You might not know it based on some of the posts I write, but Jeff and I are a really well matched couple (in the ways that really matter, at least.) If soul-mates exist, he is no doubt mine. He’s the ying to my yang, the butter to my bread, the every cheesy metaphor out there. The only problem? We speak different entirely different languages.

I’m not talking about the language known as “ignore your wife and hear whatever it is you want to,” although he is well-versed in that as well. I’m talking the way he proves his everlasting love for me and vice versa.

Jeff’s language is green. He expresses his love for people by buying things, which conflicts with my hatred of having money spent on me.

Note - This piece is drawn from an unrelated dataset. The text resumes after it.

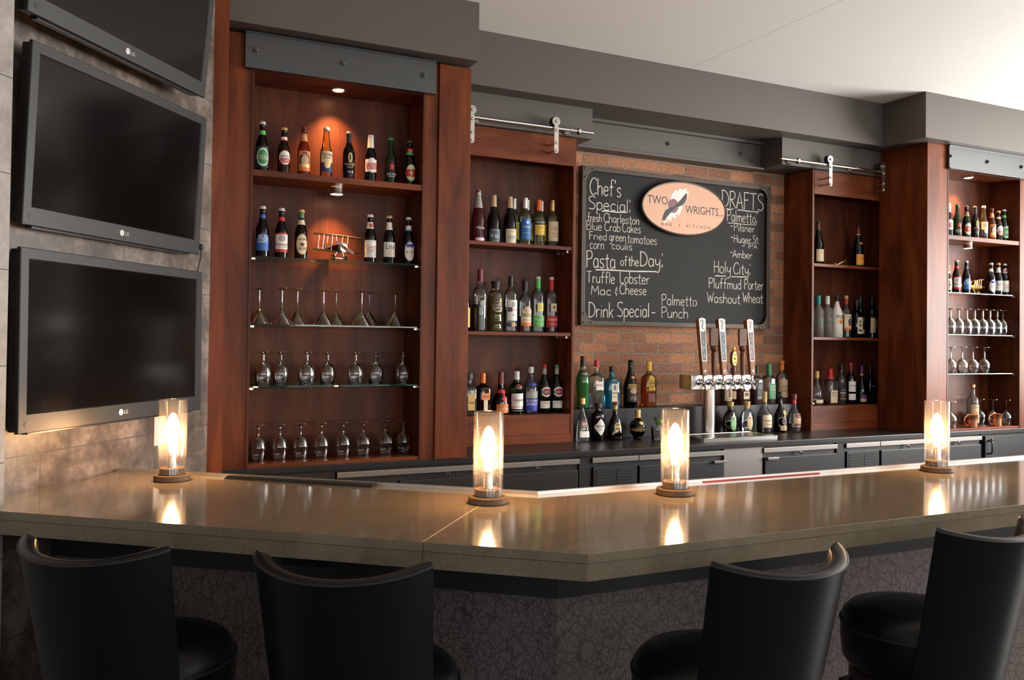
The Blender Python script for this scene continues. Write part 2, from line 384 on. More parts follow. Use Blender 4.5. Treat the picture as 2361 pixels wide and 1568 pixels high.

It’s a long-standing issue in our relationship and I spend a good deal of my time standing in return lines. Before we shared a bank account, being lavished in unwanted gifts was a mild annoyance, but once married, it just seemed ridiculous. If I want something, I’ll buy it. Flowers die, cards get thrown away and there is no secret present-buying stash of money. It’s all lost on me; I just don’t speak green.

As for me, my language is food. Food makes me happy– planning it, cooking it, eating it. I once heard that the way to a man’s heart is through his stomach and it stuck. I spend hours and hours slaving over the oven and cooking meals from scratch. I try and recreate restaurant dinners he liked. I pretend I’m a cooking show contestant and challenge myself to make the best plate possible. I fuss and fix and taste and fuss some more. For him. But he doesn’t get it. He’d be just as happy with some pasta and jarred sauce or cheap Chinese food take-out over anything I cook.

So why do I do insist on making him fancy meals? Why does he still buy me things? Will we ever speak the same language?

I suppose the only solution is to eat out and have him foot the bill.

Marriage. It’s all about compromise.